優れた精度を誇る天文表示機構を備えた超複雑時計「セレスティアル」は、世界三大時計メーカーのひとつであるパテック フィリップの高級時計だ。セレスティアルの機能やデザインの魅力に迫り、現行モデルの特徴を紹介しよう。
パテック フィリップ「セレスティアル」とは
パテック フィリップの最高峰ライン「グランド・コンプリケーション」の中でも、セレスティアルは特別なオーラを放つモデルだ。魅力や価格について解説する。
スカイムーンから着想を得たモデル
グランド・コンプリケーションの特別モデルであるセレスティアルは、天空表示のスペシャリストとしても名をはせるパテック フィリップを象徴する時計だ。

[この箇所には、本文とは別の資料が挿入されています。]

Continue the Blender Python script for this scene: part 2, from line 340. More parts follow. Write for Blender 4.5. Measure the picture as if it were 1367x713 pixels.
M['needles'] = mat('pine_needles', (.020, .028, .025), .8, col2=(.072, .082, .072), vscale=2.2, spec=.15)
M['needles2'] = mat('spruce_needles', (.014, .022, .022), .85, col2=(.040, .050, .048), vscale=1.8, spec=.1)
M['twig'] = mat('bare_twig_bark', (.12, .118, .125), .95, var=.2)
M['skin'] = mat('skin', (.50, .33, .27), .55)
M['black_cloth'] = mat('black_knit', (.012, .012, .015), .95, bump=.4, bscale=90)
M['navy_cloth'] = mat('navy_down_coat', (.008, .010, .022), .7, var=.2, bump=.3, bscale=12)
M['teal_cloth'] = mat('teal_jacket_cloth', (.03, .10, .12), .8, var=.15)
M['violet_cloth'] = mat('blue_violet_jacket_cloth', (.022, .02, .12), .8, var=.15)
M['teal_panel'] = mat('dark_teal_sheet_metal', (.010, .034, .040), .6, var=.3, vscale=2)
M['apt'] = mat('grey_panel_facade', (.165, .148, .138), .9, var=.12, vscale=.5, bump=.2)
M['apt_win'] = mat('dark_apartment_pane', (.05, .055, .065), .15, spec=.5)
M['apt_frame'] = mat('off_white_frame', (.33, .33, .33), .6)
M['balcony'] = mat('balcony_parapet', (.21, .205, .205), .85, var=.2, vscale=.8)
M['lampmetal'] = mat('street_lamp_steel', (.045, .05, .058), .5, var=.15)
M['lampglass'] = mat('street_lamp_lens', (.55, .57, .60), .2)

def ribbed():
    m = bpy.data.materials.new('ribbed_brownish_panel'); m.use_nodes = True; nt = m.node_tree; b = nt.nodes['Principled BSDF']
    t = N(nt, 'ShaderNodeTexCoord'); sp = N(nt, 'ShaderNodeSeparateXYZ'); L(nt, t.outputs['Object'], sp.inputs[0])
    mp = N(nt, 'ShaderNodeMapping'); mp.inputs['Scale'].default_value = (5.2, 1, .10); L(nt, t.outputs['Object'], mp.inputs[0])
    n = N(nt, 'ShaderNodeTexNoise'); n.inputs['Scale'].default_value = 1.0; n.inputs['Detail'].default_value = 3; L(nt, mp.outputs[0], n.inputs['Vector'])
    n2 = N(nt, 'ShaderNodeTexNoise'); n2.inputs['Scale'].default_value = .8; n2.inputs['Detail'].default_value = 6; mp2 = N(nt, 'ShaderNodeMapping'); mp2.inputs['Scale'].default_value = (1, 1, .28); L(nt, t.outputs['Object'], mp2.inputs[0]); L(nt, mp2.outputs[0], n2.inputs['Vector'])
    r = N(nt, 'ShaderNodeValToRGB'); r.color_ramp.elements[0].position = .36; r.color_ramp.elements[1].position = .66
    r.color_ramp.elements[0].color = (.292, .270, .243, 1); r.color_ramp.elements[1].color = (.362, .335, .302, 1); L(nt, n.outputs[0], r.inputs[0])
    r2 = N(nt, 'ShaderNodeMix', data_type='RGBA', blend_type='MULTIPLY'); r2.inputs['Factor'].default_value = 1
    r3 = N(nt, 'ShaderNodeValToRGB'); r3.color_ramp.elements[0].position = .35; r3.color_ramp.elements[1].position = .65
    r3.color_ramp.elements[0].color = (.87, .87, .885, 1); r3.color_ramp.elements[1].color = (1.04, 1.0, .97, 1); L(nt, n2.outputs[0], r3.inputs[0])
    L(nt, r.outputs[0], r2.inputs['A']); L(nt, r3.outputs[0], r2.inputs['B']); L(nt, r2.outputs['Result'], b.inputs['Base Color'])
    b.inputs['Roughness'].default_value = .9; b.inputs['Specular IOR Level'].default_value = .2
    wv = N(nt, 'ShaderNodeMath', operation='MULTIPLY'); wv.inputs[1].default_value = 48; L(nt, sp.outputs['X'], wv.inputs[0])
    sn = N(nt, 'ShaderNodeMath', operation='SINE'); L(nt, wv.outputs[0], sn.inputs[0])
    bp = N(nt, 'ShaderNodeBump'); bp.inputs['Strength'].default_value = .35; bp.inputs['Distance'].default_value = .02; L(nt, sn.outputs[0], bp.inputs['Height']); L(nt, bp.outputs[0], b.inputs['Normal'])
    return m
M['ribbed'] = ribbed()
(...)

風防に描かれた楕円のラインは、ジュネーブから見える北半球の星と月の動きを精密に表示する。文字盤のデザインは、パテック フィリップの芸術作品とも言われる「スカイムーン・トゥールビヨン」から着想を得た。
名前に込められた意味と天文機能
「セレスティアル(celestial)」という言葉は、「天空の」「神々しい」という意味を持つ。人々が長い歴史の中で抱いてきた宇宙へのロマンや、時刻測定が天体観測から始まったという歴史への思いが込められたモデル名だと言えるだろう。
セレスティアルでは、ダイアル上で星と月の動きや月の満ち欠けが確認できる。実際の夜空が曇りで星空が満足に鑑賞できない場合でも、満天に輝く星々を手元で視認することが可能なのだ。
現行モデルは3000万円を超える
セレスティアルには現在、リファレンスナンバー6102、6104の2モデル全3種があり、それぞれ、ケース素材・ダイヤモンドセッティングによって価格が異なる。
6102Rは18Kローズゴールド製ケース、6102Pはプラチナ製ケース、6104Rは18Kローズゴールド製ケースで、ベゼルにバゲッドダイヤモンドがセッティングされている。いずれも4000万円前後はする超ハイエンドモデルだ。
セレスティアルの特徴
セレスティアルは、時計としての優れた精度と品の良いデザインを併せ持った時計だ。それぞれの詳しい仕組みを紹介しよう。
高い精度を誇る
セレスティアルは、時刻表示と星座図の両方で高い精度を誇る時計である。
月が地球の子午線上を通過し、再び子午線上に戻るまでの時間は約24時間50分であり、この時間を表示する機構は日差0.05秒、年差に換算しても18.385秒だ。
また、満月から次の満月になるまでの期間は約29日12時間44分であり、この期間を表示するセレスティアルの精度誤差は約6.51秒である。
地球が360度自転する時間を表示する機能においては、日差0.088秒、年差に換算すると32.139秒という驚異的な精度となっている。
デザイン性も魅力
文字盤に表示されている星座図では、金属蒸着処理された薄いサファイアクリスタル・ディスクを3枚重ね、異なる速度で回転させることで、星空の動きを表現している。
ダイアルにはブルーもしくは黒のディスクが使われ、その上に月の満ち欠けを示す小窓付きのディスク、最上層には星座図と天の川を描いた透明のディスクを重ねている。
風防の内側面に楕円形の輪郭を付けることで、その時間に実際に見える星空の様子を伝える。
主なモデル
セレスティアルの現行モデルには、3つの選択肢がある。それぞれの特徴や魅力を紹介する。
天文表示の伝統を踏襲 6102
天空の動きを緻密に表現する星座表を取り入れることで、6102はパテック フィリップの天文表示時計における伝統への称賛の念を示している。
ジュネーブから見える星の動きや月の満ち欠けを、手元でいつでも確認できる。高い精度で時を刻む長針と短針は、恒星の日周運動の観測に基づいて導き出された平均太陽時による時刻を表示する。
6102では、オリジナルモデル5102にはなかった日付を示すアラビア数字が、文字盤の円周に配置されている。先端が月の形をした針で日付が分かる仕様だ。
ダイヤモンドで装飾 6104
6104は18Kローズゴールドのケースに、ダイヤモンドベゼルを組み合わせた最上位モデルだ。ベゼルには、38個のバケットダイヤモンドが施されている。
さらにバックルにも、同じくバケットカットされた22個のダイヤモンドがあしらわれている。合計60個のダイヤモンドは、約5.4カラットにも及ぶ。
自社製の自動巻きムーブメント「Cal.240 LU CL C」を搭載し、サファイアクリスタルでトランスパレント仕様に仕上げられた裏蓋から、315ものパーツで構成された機械美を楽しむことができる。
高級時計について知ろう
パテックフィリップの時計の中でも、最高クラスの複雑さと優美な佇まいを持つセレスティアル。ムーブメントからダイアル、ケースに至るまでの精緻な手仕事に、老舗の確かな技術力を感じることができるだろう。